**Written instruction:**
Type out the data exactly as given. Skip any image.

**Recorded information:**
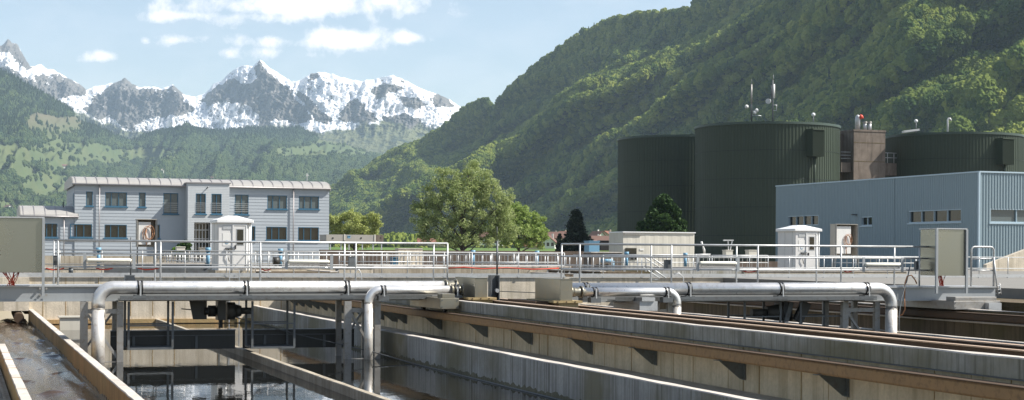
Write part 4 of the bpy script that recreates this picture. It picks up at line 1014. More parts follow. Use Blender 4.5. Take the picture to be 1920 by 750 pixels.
# things on the roofs
def mast(label, px, pyb, pyt, D, extra):
    p, q = at(px, pyb, D), at(px, pyt, D)
    t = thing('antenna_mast', label, 'antenna', (p.x, p.y, p.z)); MB().tube([p-Vector((0, 0, 1)), q], [.10, .07], 8).build('pole', 'galv_dark', t)
    def V(dx, py): v = at(px+dx, py, D); return v
    extra(t, V); return t
def ex1(t, V):
    for dx, py in ((-9, 200), (10, 207), (6, 211)): 
        c = V(dx, py); MB().ball(c, (.25, .22, .25)).build('dish', 'white', t); MB().tube([c, V(0, py)], .05, 6).build('arm', 'galv_dark', t)
    MB().tube([V(0, 216), V(18, 217), V(18, 220)], .05, 6).build('arm', 'galv', t)
    MB().tube([V(0, 158), V(0, 195)], .10, 8).build('sector_antenna', 'galv_mid', t); MB().tube([V(0, 148), V(0, 160)], .03, 5).build('whip', 'galv_dark', t)
def ex2(t, V):
    c = V(-8, 190); MB().tube([c, c+(-RT*.1-FW*.25)], [.32, .32], 16).build('dish', 'galv', t); MB().tube([c, V(0, 190)], .05, 6).build('arm', 'galv_dark', t)
    MB().tube([V(2, 158), V(2, 184)], .14, 8).build('sector_antenna', 'white', t); MB().tube([V(-2, 160), V(-2, 184)], .09, 8).build('sector_antenna', 'galv_dark', t)
    MB().tube([V(1, 158), V(1, 140)], .04, 5).build('whip', 'galv_dark', t); MB().tube([V(0, 197), V(7, 197), V(7, 207), V(0, 207)], .05, 6).build('bracket', 'galv', t)
mast('left antenna mast with small round dishes on the central green cylinder', 1409, 224, 158, 196, ex1)
mast('right taller antenna mast with a grey dish on the central green cylinder', 1449, 224, 150, 196, ex2)
for lab, px, pyb, pyt, D in (('globe lamp on the rim of the central green cylinder', 1525, 228, 215, 195), ('globe lamp on the roof of the right green cylinder', 1717.5, 245, 227, 211)):
    p, q = at(px, pyb, D), at(px, pyt, D); t = thing('globe_lamp', lab, 'lamp', p); MB().tube([p-Vector((0, 0, .6)), q], .07, 8).build('pole', 'galv_dark', t); MB().ball(q, (.24, .24, .24), 12, 8).build('globe', 'kiosk_roof', t)
p = at(1777, 245, 209); q = at(1777, 225, 209)
solo(MB().tube([p-Vector((0, 0, .5)), q, q+Vector((.1, 0, .18)), q+RT*.3+Vector((0, 0, .2)), q+RT*.42-Vector((0, 0, .1))], .13, 10), 'vent_pipe', 'white', 'white curved vent pipe on the roof of the right green cylinder', 'pipe')
p, q = at(1693, 248, 207), at(1722, 245, 207)
solo(MB().bar(p+Vector((0, 0, .05)), q+Vector((0, 0, .1)), 1.2, .25), 'roof_hatch', 'white', 'flat white hatch on the left part of the right green cylinder roof', 'hatch')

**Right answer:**
Write part 4 of the bpy script that recreates this picture. It picks up at line 1014. More parts follow. Use Blender 4.5. Take the picture to be 1920 by 750 pixels.
# things on the roofs
def mast(label, px, pyb, pyt, D, extra):
    p, q = at(px, pyb, D), at(px, pyt, D)
    t = thing('antenna_mast', label, 'antenna', (p.x, p.y, p.z)); MB().tube([p-Vector((0, 0, 1)), q], [.10, .07], 8).build('pole', 'galv_dark', t)
    def V(dx, py): v = at(px+dx, py, D); return v
    extra(t, V); return t
def ex1(t, V):
    for dx, py in ((-9, 200), (10, 207), (6, 211)): 
        c = V(dx, py); MB().ball(c, (.25, .22, .25)).build('dish', 'white', t); MB().tube([c, V(0, py)], .05, 6).build('arm', 'galv_dark', t)
    MB().tube([V(0, 216), V(18, 217), V(18, 220)], .05, 6).build('arm', 'galv', t)
    MB().tube([V(0, 158), V(0, 195)], .10, 8).build('sector_antenna', 'galv_mid', t); MB().tube([V(0, 148), V(0, 160)], .03, 5).build('whip', 'galv_dark', t)
def ex2(t, V):
    c = V(-8, 190); MB().tube([c, c+(-RT*.1-FW*.25)], [.32, .32], 16).build('dish', 'galv', t); MB().tube([c, V(0, 190)], .05, 6).build('arm', 'galv_dark', t)
    MB().tube([V(2, 158), V(2, 184)], .14, 8).build('sector_antenna', 'white', t); MB().tube([V(-2, 160), V(-2, 184)], .09, 8).build('sector_antenna', 'galv_dark', t)
    MB().tube([V(1, 158), V(1, 140)], .04, 5).build('whip', 'galv_dark', t); MB().tube([V(0, 197), V(7, 197), V(7, 207), V(0, 207)], .05, 6).build('bracket', 'galv', t)
mast('left antenna mast with small round dishes on the central green cylinder', 1409, 224, 158, 196, ex1)
mast('right taller antenna mast with a grey dish on the central green cylinder', 1449, 224, 150, 196, ex2)
for lab, px, pyb, pyt, D in (('globe lamp on the rim of the central green cylinder', 1525, 228, 215, 195), ('globe lamp on the roof of the right green cylinder', 1717.5, 245, 227, 211)):
    p, q = at(px, pyb, D), at(px, pyt, D); t = thing('globe_lamp', lab, 'lamp', p); MB().tube([p-Vector((0, 0, .6)), q], .07, 8).build('pole', 'galv_dark', t); MB().ball(q, (.24, .24, .24), 12, 8).build('globe', 'kiosk_roof', t)
p = at(1777, 245, 209); q = at(1777, 225, 209)
solo(MB().tube([p-Vector((0, 0, .5)), q, q+Vector((.1, 0, .18)), q+RT*.3+Vector((0, 0, .2)), q+RT*.42-Vector((0, 0, .1))], .13, 10), 'vent_pipe', 'white', 'white curved vent pipe on the roof of the right green cylinder', 'pipe')
p, q = at(1693, 248, 207), at(1722, 245, 207)
solo(MB().bar(p+Vector((0, 0, .05)), q+Vector((0, 0, .1)), 1.2, .25), 'roof_hatch', 'white', 'flat white hatch on the left part of the right green cylinder roof', 'hatch')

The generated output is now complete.